Alper made the following comments on the highlights at Davos:
UAE, S.ARABIA, INDIA AND CHINA…
- We are going to Davos to understand the trends and collaborations in a multipolar world. This year we were present in 4 sessions. We fit the meeting we would hold in 6 months into 4-5 days in Davos.
- The prominent problems are Ukraine-Russia and Israel-Hamas. But the real tension is on the US-China axis. There are two main reasons for this; one is energy and the other is information technologies. All Taiwan issues are developing over chip technologies.

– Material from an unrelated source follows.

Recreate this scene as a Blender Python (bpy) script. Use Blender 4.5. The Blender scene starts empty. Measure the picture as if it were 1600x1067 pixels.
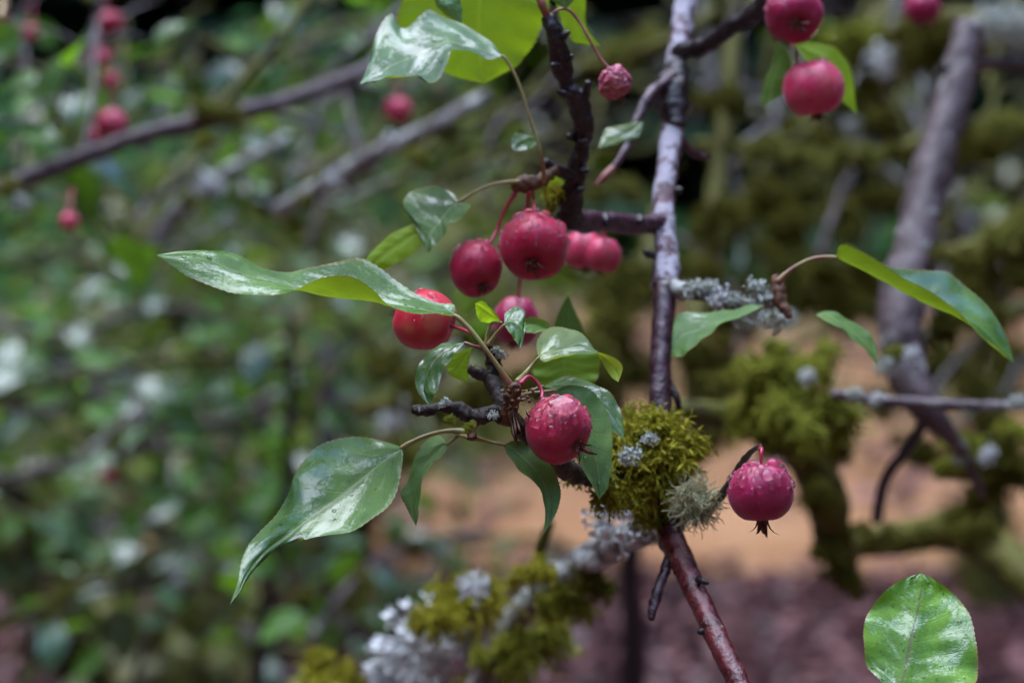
import bpy, math, random
import numpy as np
from mathutils import Vector, Matrix, Quaternion, noise
from mathutils.bvhtree import BVHTree

S = bpy.context.scene
COL = S.collection
R = math.radians
rng = random.Random(7)

# ------------------------------------------------------------------ camera, world, sun, exposure
PITCH = R(-7.9)
CAM = Vector((0, 0, 1.5))
FPX = 50 / 23.5 * 1600
cd = bpy.data.cameras.new('camera'); cam = bpy.data.objects.new('camera', cd); COL.objects.link(cam)
cam.location = CAM; cam.rotation_euler = (R(90) + PITCH, 0, 0)
cd.lens = 50; cd.sensor_width = 23.5; cd.clip_start = 0.02; cd.clip_end = 400
cd.dof.use_dof = True; cd.dof.focus_distance = 0.725; cd.dof.aperture_fstop = 5.0
S.camera = cam

w = bpy.data.worlds.new('World'); S.world = w; w.use_nodes = True
nt = w.node_tree; bg = nt.nodes['Background']
sky = nt.nodes.new('ShaderNodeTexSky'); sky.sky_type = 'NISHITA'; sky.sun_disc = False
SUN_EL, SUN_AZ = R(68), R(-40)          # azimuth measured from +Y towards +X
sky.sun_elevation = SUN_EL; sky.sun_rotation = SUN_AZ
sky.air_density = 1.0; sky.dust_density = 0.3; sky.ozone_density = 1.0
hs = nt.nodes.new('ShaderNodeHueSaturation'); hs.inputs['Saturation'].default_value = 1.05
nt.links.new(sky.outputs[0], hs.inputs['Color']); nt.links.new(hs.outputs[0], bg.inputs['Color'])
bg.inputs['Strength'].default_value = 0.15

sd = bpy.data.lights.new('sun', 'SUN'); sun = bpy.data.objects.new('sun', sd); COL.objects.link(sun)
sd.energy = 0.9; sd.angle = R(75); sd.color = (1.0, 0.99, 0.98)
sdir = Vector((math.sin(SUN_AZ) * math.cos(SUN_EL), math.cos(SUN_AZ) * math.cos(SUN_EL), math.sin(SUN_EL)))
sun.rotation_euler = sdir.to_track_quat('Z', 'Y').to_euler(); sun.location = (0, 0, 30)
S.view_settings.view_transform = 'Standard'; S.view_settings.look = 'None'
S.view_settings.exposure = 3.02; S.view_settings.gamma = 1.0; S.view_settings.use_curve_mapping = False

# ------------------------------------------------------------------ helpers
FW = Vector((0, math.cos(PITCH), math.sin(PITCH))); UP = Vector((0, -math.sin(PITCH), math.cos(PITCH))); RT = Vector((1, 0, 0))
def P(x, y, d):
    return CAM + RT * ((x - 800) / FPX * d) + UP * ((533.5 - y) / FPX * d) + FW * d
def PS(pts):                                     # list of (x, y, depth)
    return [P(*p) for p in pts]
def mpp(d): return d / FPX                       # metres per photo pixel at a depth
def cdir(x, y, z):                               # right, up, towards the camera
    return (RT * x + UP * y - FW * z).normalized()

def catmull(pts, n):
    p = np.array([tuple(q) for q in pts], float)
    if len(p) < 3:
        t = np.linspace(0, 1, n)[:, None]; return p[0] * (1 - t) + p[-1] * t
    seg = np.linalg.norm(np.diff(p[:, :3], axis=0), axis=1) ** 0.5 + 1e-9
    k = np.concatenate([[0], np.cumsum(seg)])
    ext = np.vstack([2 * p[0] - p[1], p, 2 * p[-1] - p[-2]])
    ke = np.concatenate([[k[0] - seg[0]], k, [k[-1] + seg[-1]]])
    out = []
    for t in np.linspace(0, k[-1], n):
        i = min(max(np.searchsorted(k, t, side='right') - 1, 0), len(p) - 2)
        p0, p1, p2, p3 = ext[i:i + 4]; t0, t1, t2, t3 = ke[i:i + 4]
        a1 = (t1 - t) / (t1 - t0) * p0 + (t - t0) / (t1 - t0) * p1
        a2 = (t2 - t) / (t2 - t1) * p1 + (t - t1) / (t2 - t1) * p2
        a3 = (t3 - t) / (t3 - t2) * p2 + (t - t2) / (t3 - t2) * p3
        b1 = (t2 - t) / (t2 - t0) * a1 + (t - t0) / (t2 - t0) * a2
        b2 = (t3 - t) / (t3 - t1) * a2 + (t - t1) / (t3 - t1) * a3
        out.append((t2 - t) / (t2 - t1) * b1 + (t - t1) / (t2 - t1) * b2)
    return np.array(out)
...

- China dominates critical minerals and intermediate products of technologies all over the world. No one except China has invested in these critical minerals for almost 10 years. A decision was taken at the COP and it was said; “Let’s triple renewable energy investments.” OK, let’s do it, but China has the material and production capacity, and there is no way to carry out this work without their cooperation.
- Fatih Birol, President of the International Energy Agency, and an EU official summarized: “Europe made three fundamental mistakes. First, it made energy dependent on Russia, production and technology dependent on China and security dependent on the US.” We should not be too surprised at the current situation.
- There are countries that stood out in Davos. The first is the UAE and Saudi Arabia. They allocate all the money from oil and gas to technology funds and energy transformation. The other is India. They are now competing on a state-by-state basis. And finally China. They are investing in clean energy, high technology and digital. So Europe is seriously lagging behind. The US, as always, continues its safe growth by attracting entrepreneurs to the country.